Book Review: The Shadow Children Series by Margaret Peterson Haddix
I decided to read the Shadow Children series by Margaret Peterson Haddix because of a high schooler with whom I work. He said it was a great premise, they were well written, and he still enjoyed them, even though he was beyond the target age. Really, they’re books for pre-teens. He said he’d loan them to me, so I took him up on the offer. I figured I could blow through all seven of them in about a week. I was also able to find it on Goodreads as a box-set, so it wouldn’t even distort my Reading Challenge goal. Little did I realize, this would send me on a brief stint of reading several children’s series in a row.
I wound up blowing through all seven books in four days. In one day off work, I finished half of one, started then finished another one, then got through most of a third one. So, yeah. They’re quick reads. But, they were also very well executed.
Mostly, the books follow Luke, the third child of his family, in a country where people are only allowed to have two children. He has hidden his whole life, but he can't hide any longer.
Luke gets a fake ID and becomes Lee, then we lose him for a while as we follow other third children through their tumultuous journeys in a suddenly changing world. We catch up with Luke a few times through the eyes of the others, but then we get to be in his mind again for the final book.
I won't spoil anything, so I'll keep this pretty general.
This series was well written. I appreciated that in the very first book, the author used large words, which Luke had to look up in the dictionary. What a great way to gently suggest to young readers to look up words themselves! The author continued to use large words throughout the rest of the books. This really made me enjoy them even more since I read modern fiction for adults that doesn't even have so many large words. I think it's very important to draw in readers when they're still young, but also to not be pandering. I feel that young readers should be exposed to a larger vocabulary in their books, otherwise they're never going to expand their own vocab. They might learn new spelling words in school, but reading a greater variety of words in books helps give them context and understanding of the subtleties of different words that have similar meanings. These books are a fantastic way for an older child to expand their grasp of perspective as well as the English language.
I could appreciate that the books were dystopian and people actually died in this terrifying world. I don't think children's books should be all roses and rainbows. These books showed the terror of living in that horrible place from a child's eyes and it felt real. I can only imagine what I would've felt as a twelve year old reading these. I'm sure I would have read them over and over again had they existed when I was a youngster.
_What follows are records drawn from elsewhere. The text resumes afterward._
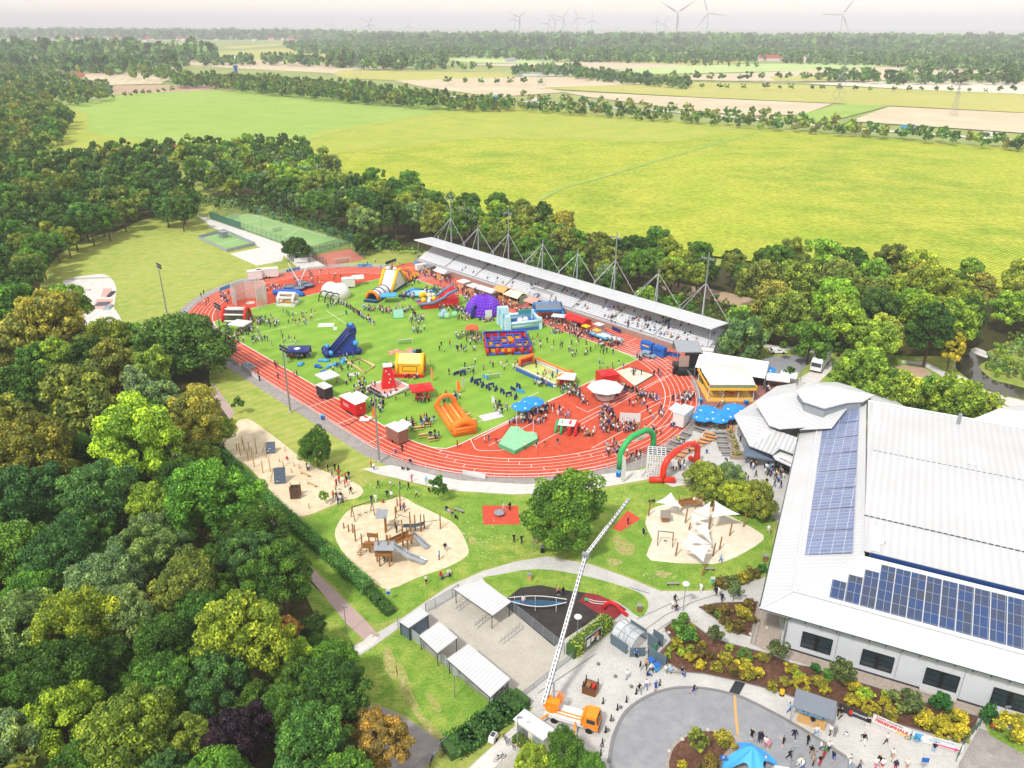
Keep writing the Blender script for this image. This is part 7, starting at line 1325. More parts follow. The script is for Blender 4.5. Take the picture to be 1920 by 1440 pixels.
def bicycle(px, py, rz, mc, label, group='bicycles'):
    t = thing('bicycle', label, 'bicycle', P(px,py), rz, group)
    for x in (-.52,.52): q = M(); q.tube([(x+.33*cos(k*PI/8),0,.34+.33*sin(k*PI/8)) for k in range(16)],.025,5,closed=True); q.bar((x,-.05,.34),(x,.05,.34),.03,4); q.build('wheel', m_tyre, t)
    q = M(); q.bar((-.52,0,.34),(-.1,0,.3),.03,5); q.bar((-.1,0,.3),(.4,0,.8),.035,5); q.bar((-.1,0,.3),(-.25,0,.85),.03,5); q.bar((-.22,0,.75),(.4,0,.82),.035,5); q.bar((.4,0,.95),(.52,0,.34),.03,5); q.build('frame', mc, t); q = M(); q.tube([(.35,-.28,.98),(.42,0,1.0),(.35,.28,.98)],.025,5); q.build('handlebar', m_dark, t); q = M(); q.bz(-.27,0,.88,.26,.14,.06); q.build('saddle', m_black, t)
for i, (px,py,rz,m_,lb) in enumerate(((935,1302,1.2,m_dark,'dark bicycle parked under the end of the long shelter'),(943,1300,1.3,m_blue,'blue bicycle parked under the end of the long shelter'),(950,1297,1.2,m_black,'black bicycle parked outermost at the long shelter'),(962,1400,2.2,m_galv,'bicycle leaning by the kiosk lamp'),(838,1416,.6,m_dark,'left bicycle of the pair at the bottom gate'),(852,1409,.7,m_black,'right bicycle of the pair at the bottom gate'),(940,1425,.5,m_black,'black bicycle beside the paved bay'),(812,1432,1.4,m_nvy,'dark bicycle by the bottom gate post'),(1712,1386,-.3,mat('teal_paint','2a9a9a',.4),'teal bicycle lying before the banners'),(1586,1266,.3,m_black,'black bicycle behind the dark standard bush'),(950,1391,2.0,m_dark,'bicycle beside the white cycle trailer'))): bicycle(px,py,rz,m_,lb)
t = thing('cycle_trailer', 'white rounded cycle trailer beside the shrubs', 'bicycle trailer', P(928,1388), 1.1); q = M(); q.add([(-.8,-.4,.3),(.8,-.4,.3),(.8,.4,.3),(-.8,.4,.3),(-.6,-.35,1.1),(.4,-.35,1.1),(.4,.35,1.1),(-.6,.35,1.1)], [(3,2,1,0),(4,5,6,7),(0,1,5,4),(1,2,6,5),(2,3,7,6),(3,0,4,7)]); q.build('body', m_wv, t); q = M(); q.box(-.1,0,1.12,.7,.5,.04); q.build('window', m_glass, t); q = M(); wheelset(q,[0],.42,.28,.06); q.build('wheels', m_tyre, t)
fence('yard_fence', 'grey slatted fence in front of the bicycle shelters', [P(*a)[:2] for a in ((748,1178),(775,1200),(820,1235),(850,1262),(927,1322))], 2.0, 2.4, m_grey, m_galv, m_wire, (1,.8,.6,.4,.2), .05)
fence('yard_fence', 'galvanised fence panel along the curved path', [P(*a)[:2] for a in ((800,1150),(818,1141),(850,1122),(862,1113))], 1.9, 3.0, m_grey, m_galv, m_wire, (1.,.02), .06)
fence('yard_fence', 'horizontal rail fence beside the black rubber surface', [P(*a)[:2] for a in ((949,1138),(1000,1178),(1060,1226))], 2.0, 2.6, m_grey, m_galv, None, (1,.88,.76,.64,.52,.4,.28,.16), .05)
fence('yard_barrier', 'low metal barrier between yard and plaza', [P(*a)[:2] for a in ((978,1311),(1003,1292),(1052,1252),(1081,1230))], 1.1, 2.5, m_galv, m_galv, m_wire, (1,.15), .035)
fence('yard_fence', 'white picket gate at the gravel lot', [P(*a)[:2] for a in ((775,1455),(810,1425),(842,1398))], 1.6, .35, m_galv, m_galv, None, (.95,.15), .025)
fence('yard_fence', 'dark green fence at the service yard', [P(*a)[:2] for a in ((1795,1425),(1812,1390),(1840,1358))], 1.6, 1.2, MATS['green_steel'], MATS['green_steel'], m_net, (1,.5), .05)
t = thing('kiosk', 'small white flat roofed kiosk at the plaza corner', 'kiosk', P(1003,1383), -.72); q = M(); q.bz(0,0,0,4.6,1.9,2.2); q.build('wall', m_plas, t); q = M(); q.bz(0,0,2.2,4.9,2.2,.12); q.build('roof', m_white, t); q = M(); q.box(1.4,-.97,1.1,1.6,.05,1.5); q.build('poster', mat('poster_grey','8a9c94',.6,var=.5,scale=2.5), t); q = M(); q.box(-1,-.97,1.2,1.8,.05,1.2); q.build('door', m_galv, t)
t = thing('notice_board', 'framed notice board with posters on the square hedge', 'notice board', P(1113,1212), .77); q = M(); q.bz(0,0,.5,3.6,.12,2.1); q.build('frame', m_galv, t); q = M(); q.box(0,-.08,1.55,3.3,.04,1.8); q.build('board', m_black, t)
for x, z, w_, h_, m_ in ((-1.1,1.5,.8,1.3,m_canv),(-.2,1.7,.6,.9,m_canv),(.6,1.9,.9,.8,mat('poster_orange','c07850',.6,var=.5,scale=4)),(1.0,1.1,.5,.6,m_canv)): q = M(); q.box(x,-.11,z,w_,.02,h_); q.build('poster', m_, t)
# arched glass entrance
t = thing('entrance_gate', 'arched glass canopy over the turnstile entrance', 'gate', P(1182,1203), .74); q = M(); AR = [PI*k/10 for k in range(11)]
for y in (-1.9,-.6,.7,2.0): q.tube([(2.0*cos(a),y,.6+2.1*sin(a)) for a in AR],.05,5)
for a in AR[1:-1:2]: q.bar((2.0*cos(a),-1.9,.6+2.1*sin(a)),(2.0*cos(a),2,.6+2.1*sin(a)),.035,4)
q.build('canopy_frame', m_galv, t); q = M(); q.add([(1.97*cos(a),y,.6+2.07*sin(a)) for y in (-1.9,2.0) for a in AR], [(k,k+1,12+k,11+k) for k in range(10)]); q.build('glazing', mat('frosted_glass','c4ccd2',.2,alpha=.55), t, True); q = M(); q.box(-2.2,.2,.9,.1,3,1.8); q.box(2.2,.2,.9,.1,3,1.8); q.box(-1.4,-2.6,.8,.1,2.2,1.6,.9); q.box(1.5,-3,1.1,.1,1.8,2.2); q.box(2.7,-3,1.1,.1,1.8,2.2); q.build('side_panel', mat('slate_sheet','586a76',.5), t); q = M(); q.bz(.9,-3.9,0,.5,.06,1.6); q.build('green_sign', m_grn, t)
t = thing('bin_screen', 'grey screen wall behind two blue bins', 'screen', P(1234,1241), -.75); q = M(); q.bz(0,0,0,3.0,.1,1.9); q.build('panel', MATS['slate_sheet'], t); q = M(); q.bz(-1.5,0,0,.12,.14,2.0); q.bz(1.5,0,0,.12,.14,2.0); q.build('posts', m_dark, t)
for i, (px,py) in enumerate(((1222,1247),(1233,1256))): t = thing('recycling_bin', ['upper blue wheelie bin at the screen','lower blue wheelie bin at the screen'][i], 'bin', P(px,py), .5); q = M(); q.frus(0,0,.08,1.05,.62,.62,.78,.78); q.build('bin_body', m_lblue, t); q = M(); q.bz(0,0,1.05,.85,.85,.1); q.build('lid', m_blue, t); q = M(); wheelset(q,[-.3],.3,.12,.08); q.build('wheels', m_tyre, t)
t = thing('play_tube', 'red bent play tube at the dark red surface', 'play tube', P(1152,1145), -.6); q = M(); q.tube([(-1.4,-.4,0),(-1.3,-.2,.9),(-.6,0,1.5),(.3,0,1.4),(1.3,0,.7),(2.3,.1,.2)],.28,9); q.build('tube', m_red, t, True)
for i, (px,py,rpx) in enumerate(((1124,1246,2),(1156,1269,2),(1186,1288,2),(1166,1327,2),(1151,1351,2),(1142,1370,2),(1131,1400,2))): t = thing('stone_ball', 'grey stone ball on the plaza', 'bollard', P(px,py), 0, 'stone balls on the plaza'); q = M(); q.ball(0,0,.22,.24,10,6); q.build('ball', mat('dark_stone','6a6a6c'), t)
for i, (px,py) in enumerate(((1195,1300),(1177,1315),(1160,1330),(1148,1350),(1138,1372),(1132,1395),(1129,1415),(1239,1283),(1133,1318))): t = thing('bollard', 'black post bollard around the roundabout', 'bollard', P(px,py), 0, 'black bollards around the roundabout'); q = M(); q.cyl(0,0,0,1.0,.09,8); q.build('post', m_black, t); q = M(); q.cyl(0,0,0,.04,.2,10); q.build('foot', m_dark, t)
t = thing('balloon_basket', 'wicker balloon basket standing on the plaza', 'basket', P(1109,1296), .75-PI/2+.4)
q = M()
for x, y, sx, sy in ((0,-.7,1.9,.1),(0,.7,1.9,.1),(-.9,0,.1,1.4),(.9,0,.1,1.4)): q.bz(x,y,0,sx,sy,1.2)
q.bz(0,0,0,1.8,1.4,.1); q.build('wicker', brick_mat('wicker','b07c4a','9c6a3c','6c4526',sx=9), t); q = M(); q.tube([(-.95,-.75,1.22),(.95,-.75,1.22),(.95,.75,1.22),(-.95,.75,1.22)],.07,6,closed=True); q.build('rim', m_dark, t); q = M()
for x in (-.8,.8):
    for y in (-.6,.6): q.bar((x,y,1.1),(x*1.05,y*1.05,2.0),.07,6)
q.build('corner_pole', m_black, t); q = M(); q.box(-.3,0,.9,.6,.8,.5); q.build('cushion', m_wood, t); q = M(); q.box(.4,.1,.95,.4,.7,.4); q.build('bag', m_red, t)
# crane truck
ct = thing('crane_truck', 'orange crane truck with a tall white telescopic boom', 'crane truck', P(1072,1352), -.36); mo = mat('truck_orange','f08a1c',.35,var=.08)
q = M(); q.bz(.0,0,.75,6.6,2.2,.25); q.bz(-.5,0,1.0,5.0,2.2,.35); q.build('flatbed', m_white, ct); q = M(); q.bz(-.3,-.6,1.36,4.2,.14,.1); q.bz(-.3,-.1,1.36,4.2,.14,.1); q.build('deck_stripe', mo, ct); q = M(); q.bz(2.9,0,.7,1.9,2.2,.9); q.frus(2.8,0,1.6,2.7,1.85,2.2,1.5,2.0); q.build('cab', mo, ct); q = M(); q.box(3.74,0,2.05,.06,1.9,.85); q.box(2.9,1.09,2.05,1.1,.04,.65); q.box(2.9,-1.09,2.05,1.1,.04,.65); q.build('windscreen', m_glass, ct)
q = M(); q.box(3.82,0,.8,.15,2.1,.35); q.build('bumper', m_dark, ct); q = M(); wheelset(q,[2.7],.98,.45,.28); q.build('wheel', m_tyre, ct); q = M(); wheelset(q,[-1.9],.98,.45,.28); q.build('wheel', m_tyre, ct); q = M(); q.bz(1.75,0,1.0,.3,2.2,1.3); q.build('rest', mo, ct)
for i, (dx,dy) in enumerate(((-3.6,-2.3),(-3.0,2.4),(1.6,2.3),(1.2,-2.3))): q = M(); q.bar((dx*.75,dy*.45,1.3),(dx,dy,.9),.13,6); q.bar((dx,dy,.9),(dx,dy,.05),.1,6); g = q.build('outrigger', mo, ct); q = M(); q.bz(dx,dy,.02,.5,.5,.06); q.build('foot_plate', m_dark, g)
q = M(); q.cyl(-2.5,0,1.3,2.0,.9,12); q.bz(-2.5,0,1.9,2.0,1.3,.9); q.build('turntable', mo, ct); q = M()
for k in range(3): q.box(-2.0+.3*k,.9,2.6,.08,1.0,.9)
q.tube([(-2.9,.5,2.9),(-1.6,.5,2.9),(-1.6,1.4,2.9),(-2.9,1.4,2.9)],.05,4,closed=True); q.build('control_cage', mo, ct)
inv = (Matrix.Translation(P(1072,1352)) @ Matrix.Rotation(-.36,4,'Z')).inverted(); b0 = inv @ Vector(P(1022,1318,2.4)); b1 = inv @ Vector(P(1099,1042,17)); b2 = inv @ Vector(P(1180,935,21.5))
q = M(); q.tube([b0, b0.lerp(b1,.35), b0.lerp(b1,.351), b0.lerp(b1,.68), b0.lerp(b1,.681), b1],[.38,.38,.33,.33,.29,.29],4); bo = q.build('boom', m_white, ct); q = M(); q.tube([b1,b1.lerp(b2,.5),b1.lerp(b2,.501),b2],[.28,.28,.22,.22],4); jb = q.build('jib', m_white, ct)
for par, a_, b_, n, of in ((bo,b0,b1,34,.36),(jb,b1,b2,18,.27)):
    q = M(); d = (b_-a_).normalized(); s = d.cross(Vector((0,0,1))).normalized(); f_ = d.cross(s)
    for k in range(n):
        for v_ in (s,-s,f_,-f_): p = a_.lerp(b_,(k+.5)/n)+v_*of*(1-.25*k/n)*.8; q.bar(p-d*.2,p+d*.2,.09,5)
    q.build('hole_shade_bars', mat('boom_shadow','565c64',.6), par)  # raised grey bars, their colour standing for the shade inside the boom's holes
q = M(); q.box(b1.x,b1.y,b1.z,.9,.6,.9); q.bar(b0.lerp(b1,.15)+Vector((.5,0,-.3)),Vector((-2.3,0,2.2)),.16,6); q.build('joint', m_galv, ct)
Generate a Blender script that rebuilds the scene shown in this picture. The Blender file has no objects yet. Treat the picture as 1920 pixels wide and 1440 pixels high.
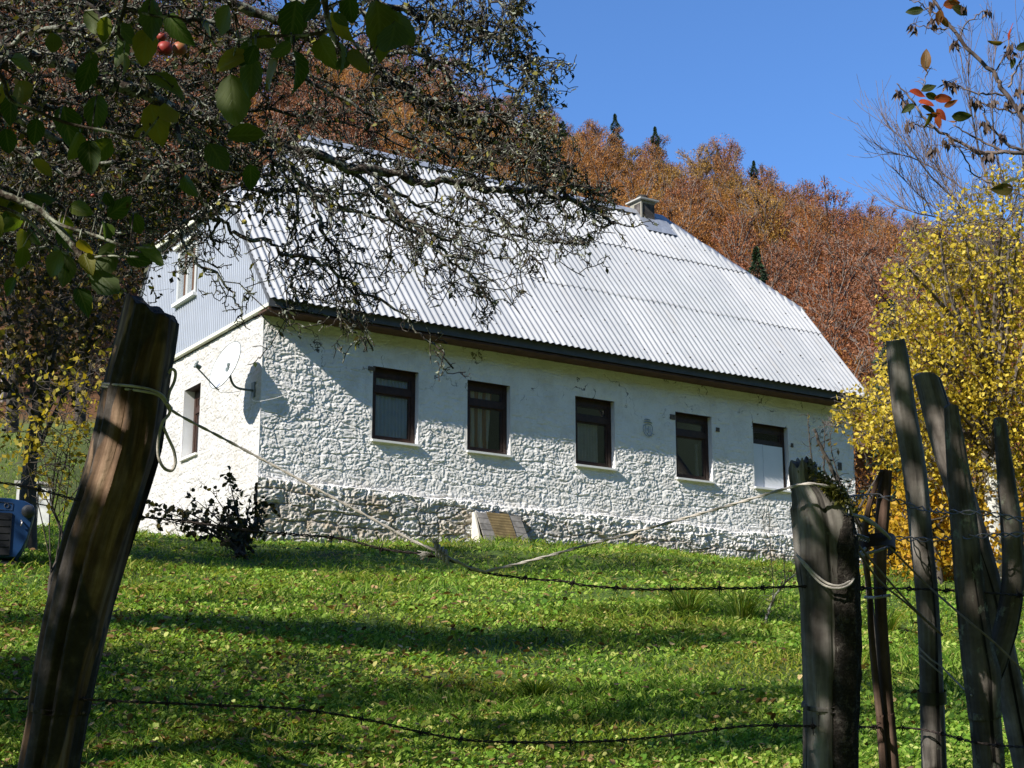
import bpy, math, random
import numpy as np
from math import sin, cos, pi, radians, atan2, sqrt
rng = np.random.default_rng(7); np.seterr(over='ignore')
random.seed(7)
scene = bpy.context.scene
COL = scene.collection

# ------------------------------------------------------------------ camera model
F = 3178.87; TH = 0.2376
def P(px, py, d):
    xc = (px-960)/F*d; zc = -(py-720)/F*d
    return np.array([xc, d*cos(TH)-zc*sin(TH), d*sin(TH)+zc*cos(TH)])
def proj(p):
    p = np.asarray(p, float)
    y = p[..., 1]*cos(TH)+p[..., 2]*sin(TH); z = -p[..., 1]*sin(TH)+p[..., 2]*cos(TH)
    y = np.where(np.abs(y) < 1e-6, 1e-6, y)
    return 960+F*p[..., 0]/y, 720-F*z/y, y
# house frame
HC = np.array([-4.1509, 27.2811, 4.0903]); HA = 0.5690
U = np.array([cos(HA), sin(HA), 0]); V = np.array([-sin(HA), cos(HA), 0]); Z = np.array([0, 0, 1.0])
def H(u, v, z): return HC+U*u+V*v+Z*z
LIGHT = 2.385*U+0.46*V-1.60*Z
LIGHT = LIGHT/np.linalg.norm(LIGHT)

# ------------------------------------------------------------------ noise
def _hash(ix, iy, iz, s):
    h = (ix.astype(np.int64)*374761393+iy.astype(np.int64)*668265263+iz.astype(np.int64)*2147483647+s*1274126177) & 0xffffffff
    h = ((h ^ (h >> 13))*1274126177) & 0xffffffff
    h = ((h ^ (h >> 16))*2246822519) & 0xffffffff
    return ((h ^ (h >> 15)) & 0xffffff)/float(0xffffff)
def vnoise(x, y, z=0.0, s=0):
    x, y, z = np.broadcast_arrays(np.asarray(x, float), np.asarray(y, float), np.asarray(z, float))
    ix = np.floor(x); iy = np.floor(y); iz = np.floor(z)
    fx = x-ix; fy = y-iy; fz = z-iz
    fx = fx*fx*(3-2*fx); fy = fy*fy*(3-2*fy); fz = fz*fz*(3-2*fz)
    r = 0
    for a in (0, 1):
        for b in (0, 1):
            for c in (0, 1):
                w = (fx if a else 1-fx)*(fy if b else 1-fy)*(fz if c else 1-fz)
                r = r+w*_hash(ix+a, iy+b, iz+c, s)
    return r*2-1
def fbm(x, y, z=0.0, s=0, o=4, g=.5):
    r = 0; a = 1; f = 1
    for i in range(o):
        r = r+a*vnoise(np.asarray(x)*f, np.asarray(y)*f, np.asarray(z)*f, s+i*17); a *= g; f *= 2.03
    return r
def worley(x, y, s=0):
    ix = np.floor(x); iy = np.floor(y)
    d1 = np.full(x.shape, 9.0); d2 = np.full(x.shape, 9.0); cid = np.zeros(x.shape)
    for a in (-1, 0, 1):
        for b in (-1, 0, 1):
            cx = ix+a; cy = iy+b
            hx = cx+.15+.7*_hash(cx, cy, cx*0, s); hy = cy+.2+.6*_hash(cx, cy, cx*0, s+5)
            d = np.maximum(np.abs(x-hx), np.abs(y-hy))*.6+.4*np.hypot(x-hx, y-hy)
            m = d < d1
            d2 = np.where(m, d1, np.minimum(d2, d)); cid = np.where(m, _hash(cx, cy, cx*0, s+9), cid); d1 = np.where(m, d, d1)
    return d1, d2, cid
def sstep(a, b, x):
    t = np.clip((x-a)/(b-a), 0, 1); return t*t*(3-2*t)

# ------------------------------------------------------------------ object helpers
def tag(o, label=None, cat=None, group=None, kind=None):
    if label: o['label'] = label
    if cat: o['category'] = cat
    if group: o['group'] = group
    if kind: o['kind'] = kind
    return o
def empty(name, loc=(0, 0, 0), rz=0.0, **k):
    o = bpy.data.objects.new(name, None); o.empty_display_size = .2
    o.location = loc; o.rotation_euler = (0, 0, rz); COL.objects.link(o); return tag(o, **k)
class MB:
    """collects vertices and faces; build() links them as one mesh object"""
    def __init__(s): s.v = []; s.f = []; s.n = 0; s.uv = []; s.hasuv = False
    def add(s, v, faces, uv=None):
        v = np.asarray(v, float).reshape(-1, 3)
        s.v.append(v)
        for q in (faces if isinstance(faces, list) else [faces]):
            s.f.append(np.asarray(q, np.int64)+s.n)
        if uv is not None: s.hasuv = True; s.uv.append(np.asarray(uv, float).reshape(-1, 2))
        else: s.uv.append(np.zeros((len(v), 2)))
        s.n += len(v)
    def mesh(s, name, mats, smooth=False, matidx=None):
        me = bpy.data.meshes.new(name)
        v = np.concatenate(s.v) if s.v else np.zeros((0, 3))
        loops = np.concatenate([q.ravel() for q in s.f]); tot = np.concatenate([np.full(len(q), q.shape[1]) for q in s.f])
        start = np.concatenate([[0], np.cumsum(tot)[:-1]])
        me.vertices.add(len(v)); me.vertices.foreach_set('co', v.astype(np.float32).ravel())
        me.loops.add(len(loops)); me.loops.foreach_set('vertex_index', loops.astype(np.int32))
        me.polygons.add(len(tot)); me.polygons.foreach_set('loop_start', start.astype(np.int32))
        try: me.polygons.foreach_set('loop_total', tot.astype(np.int32))
        except Exception: pass
        me.update(calc_edges=True)
        me.polygons.foreach_set('use_smooth', np.full(len(tot), bool(smooth)))
        if s.hasuv:
            uv = np.concatenate(s.uv)[loops]
            l = me.uv_layers.new(name='UVMap'); l.data.foreach_set('uv', uv.astype(np.float32).ravel())
        for m in (mats if isinstance(mats, (list, tuple)) else [mats]): me.materials.append(m)
        if matidx is not None: me.polygons.foreach_set('material_index', np.asarray(matidx, np.int32))
        me.validate(); me.update()
        return me
    def build(s, name, mats, parent=None, smooth=False, matidx=None, loc=None, **k):
        o = bpy.data.objects.new(name, s.mesh(name, mats, smooth, matidx)); COL.objects.link(o)
        if parent is not None: o.parent = parent
        if loc is not None: o.location = loc
        return tag(o, **k)
    # primitives
    def box8(s, c):   # 8 corners: bottom 4 then top 4
        s.add(c, np.array([[0, 3, 2, 1], [4, 5, 6, 7], [0, 1, 5, 4], [1, 2, 6, 5], [2, 3, 7, 6], [3, 0, 4, 7]]))
    def box(s, lo, hi, fr=None):
        x0, y0, z0 = lo; x1, y1, z1 = hi
        c = [(x0, y0, z0), (x1, y0, z0), (x1, y1, z0), (x0, y1, z0), (x0, y0, z1), (x1, y0, z1), (x1, y1, z1), (x0, y1, z1)]
        if fr: c = [fr(*q) for q in c]
        s.box8(np.array(c))
    def tube(s, pts, rad, sides=6, cap=True, ring=None, uvscale=None):
        pts = np.asarray(pts, float); n = len(pts)
        rad = np.full(n, rad) if np.isscalar(rad) else np.asarray(rad, float)
        t = np.gradient(pts, axis=0); t /= (np.linalg.norm(t, axis=1)[:, None]+1e-9)
        m = t.mean(0)
        up = np.array([0, 0, 1.0]) if abs(m[2]) < .8*np.linalg.norm(m)+1e-9 else np.array([1.0, 0, 0])
        a = np.cross(t, up); a /= (np.linalg.norm(a, axis=1)[:, None]+1e-9); b = np.cross(t, a)
        ph = np.arange(sides)/sides*2*pi
        off = a[:, None, :]*np.cos(ph)[None, :, None]+b[:, None, :]*np.sin(ph)[None, :, None]
        rr = rad[:, None] if ring is None else rad[:, None]*ring
        vv = pts[:, None, :]+off*rr[:, :, None]
        i = np.arange(n-1)[:, None]*sides; j = np.arange(sides)[None, :]; j2 = (j+1) % sides
        q = np.stack([i+j, i+j2, i+sides+j2, i+sides+j], -1).reshape(-1, 4)
        fs = [q]
        if cap:
            fs += [np.arange(sides)[None, ::-1], (np.arange(sides)+(n-1)*sides)[None, :]]
        s.add(vv.reshape(-1, 3), fs)
    def quads(s, cen, d, w, ln, wd, uv=None):
        """rhombic leaves: centre, long axis, side axis (unit), lengths, widths"""
        n = len(cen); ln = np.asarray(ln)[:, None]; wd = np.asarray(wd)[:, None]
        v = np.stack([cen-d*ln*.5, cen+w*wd*.5-d*ln*.05, cen+d*ln*.5, cen-w*wd*.5-d*ln*.05], 1)
        s.add(v.reshape(-1, 3), np.arange(4*n).reshape(n, 4))
def rdirs(n, r=rng):
    v = r.normal(size=(n, 3)); return v/np.linalg.norm(v, axis=1)[:, None]
def perp(d, r=rng):
    w = np.cross(d, rdirs(len(d), r)); return w/(np.linalg.norm(w, axis=1)[:, None]+1e-9)
def spline(pts, n):
    """Catmull-Rom through points, n samples"""
    p = np.asarray(pts, float); p = np.vstack([2*p[0]-p[1], p, 2*p[-1]-p[-2]]); m = len(p)-3
    out = []
    for t in np.linspace(0, m-1e-6, n):
        i = int(t); f = t-i; a, b, c, d = p[i:i+4]
        out.append(.5*((2*b)+(c-a)*f+(2*a-5*b+4*c-d)*f*f+(3*b-a-3*c+d)*f**3))
    return np.array(out)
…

The only thing I can pick out that I didn't like about the books was the extreme level of coincidence. We're expected to believe that children who have never been outside, never been to cities, and have certainly never read a map, can just waltz outside and run randomly through the forest all day until they just happen to end up exactly where they were wanting to go? Places that take hours to drive to can just be reached on foot after a day of blindly running through the forest? So the few times this happened in the series, I was like--meh... But, again, these are children's books, so I forgave the errors like that which a child would be highly unlikely to notice or consider. I also forgave it because I could not think of a way to fix it. It's not feasible to have them happen across a clearly marked map, showing both where they are starting as well as where they are going. I feel like finding a map would have been even more ridiculous than what did happen on the occasions where cross-country travel over field and forest was required. At least once or twice, they were actually following the sun, but still... It was a massive suspension of disbelief for me to accept that the half-dozen times one or more of the third children are trying to reach this school, or this house, they make it there with little to no idea where they are headed. But, I suppose that's what fiction is all about, right? Suspending reality and creating convenient coincidences that make everything fit together exactly how it needs to be.
In conclusion, I think that these are great books. They were written for kids/tweens and are told exclusively from the perspective of twelve-year-olds, but that doesn't mean everyone can't enjoy them. I certainly enjoyed them. Even though I borrowed these and have now returned them, I feel like someday I'd like to buy them and read them again.